Thoughts on the value traditional influencers provide to brands, and alternative ways to leverage authenticity through customer advocacy.

Blog, Our Thinking

Brands are looking in the wrong place for influencers

influencer and UGC marketing

Traditional influencers are losing trust amongst consumers

Influencer marketing is becoming increasingly ineffective as a trusted and authentic marketing source. With so many paid posts finding their way onto your Instagram feed, it’s becoming easy for them to blur into one, and be dismissed after “#ad”, or “in paid partnership with…”. 

Stricter guidelines and rules around promotional posts removes much of the authenticity and personal touch that existed in the first place, which has left only 2% of consumers trusting typical celebrity influencer recommendations. 

This, combined with more and more emphasis around ‘fake followers’, makes you question how valuable a marketing channel this is for enterprise brands – at least when looking for channels with real potential for long term success.

That doubt and shift in perspective is fast becoming a consumer standard, with 61% of consumers now finding content from micro-influencers the most relatable, a format quickly overtaking traditional influencer marketing. The name may sound similar, but the medium and principal is quite dramatically different, with micro influencers typically having a smaller, but much more engaged audience, and following a particular interest or niche.

Authentic marketing is key

90% of marketers believe that proving authenticity is critical to the future of influencer marketing. Are traditional influencers the ones actually influencing car purchasing decisions? Or, are the people with the most influence the ones who are genuine customers of the brand, with a true belief and connection to the brand.  Although they may be sharing content to a smaller number of people, the content being shared is more emotional, more genuine, and being shared with a much more engaged audience.

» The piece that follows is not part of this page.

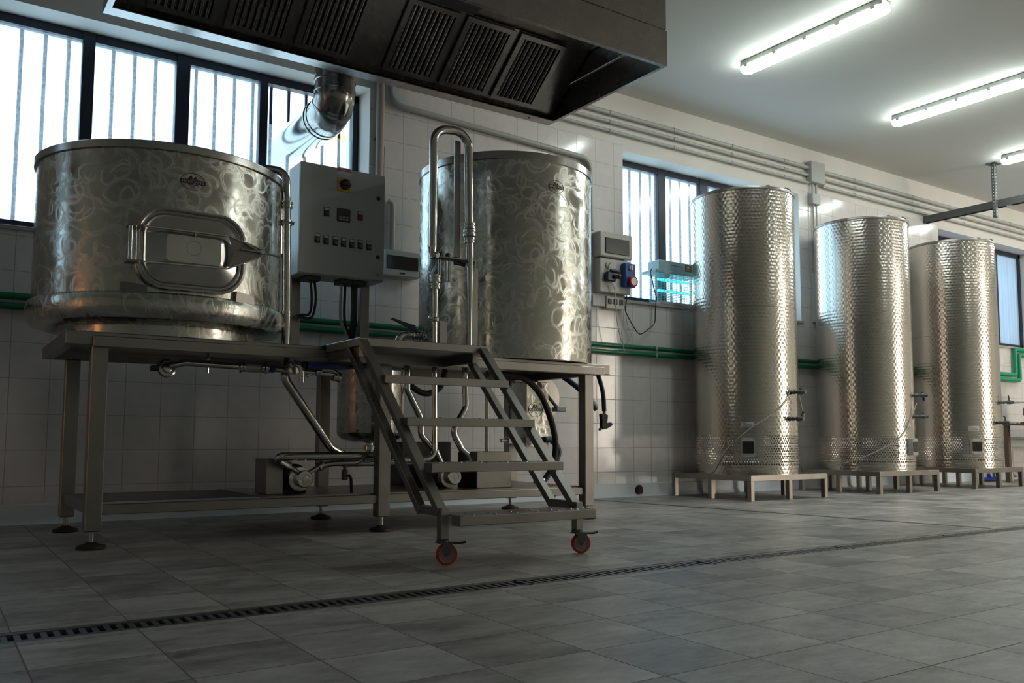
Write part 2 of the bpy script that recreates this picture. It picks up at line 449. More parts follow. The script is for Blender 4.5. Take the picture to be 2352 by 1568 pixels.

Make your customers your influencers

Marketing using genuine user generated content (UGC) solves the problems of trust and authenticity that influencer marketing has – an approach that gets as close as possible to a scaled version of recommendations from friends – a format which is trusted around 5 times more than celebrity recommendations.

Aside from the huge difference in consumer trust, there’s also a real difference in the content, with UGC being more true to life, relatable and real. Here’s one example from Porsche, where the brand has sought dedicated advocates of it’s 992 model across the world and is publishing those customer stories via a dynamic web experience – a campaign providing the brand with masses of long form high quality UGC marketing content. Compare that to a traditional influencer campaign and the feeling of authenticity is starkly different.

UGC marketing examples

Micro influencers and UGG marketing is about far more than just gathering better quality content. Brands have an opportunity to open a long term dialogue with their customers, and content creators, if they can find them at scale. It’s a case of balancing scaled technology and workflows so that those more personal relationships have the best chance of being uncovered, surfaced and then nurtured over time.

A change in mindset

The fast changing automotive landscape calls for brands to find new ways to create customer centric marketing, across the channels consumers want to engage with. Most brands already do a great job of being present on social channels but the shift that’s needed is one in mindset to recognise that true influencers are not a separate and newly emerging marketing medium, but in fact the brands existing customers, who are out there below the surface already representing the brand. For example, the parent who has purchased from the same automotive brand for the last 20 years and praises their models to friends over every coffee or to family at every gathering, or the newly qualified driver sharing photos of their first car to their 300+ followers on social media.

Find your best influencers, share their stories

The approach that’s needed is to begin seeing influencers not as a separate channel sitting within social media external to the brand, but as an effort to start recognising and engaging with those hidden, unsung advocates whose loyalty and enthusiasm exist not because of one campaign to encourage it, because of the long term focus on customers satisfaction the brand has already invested in.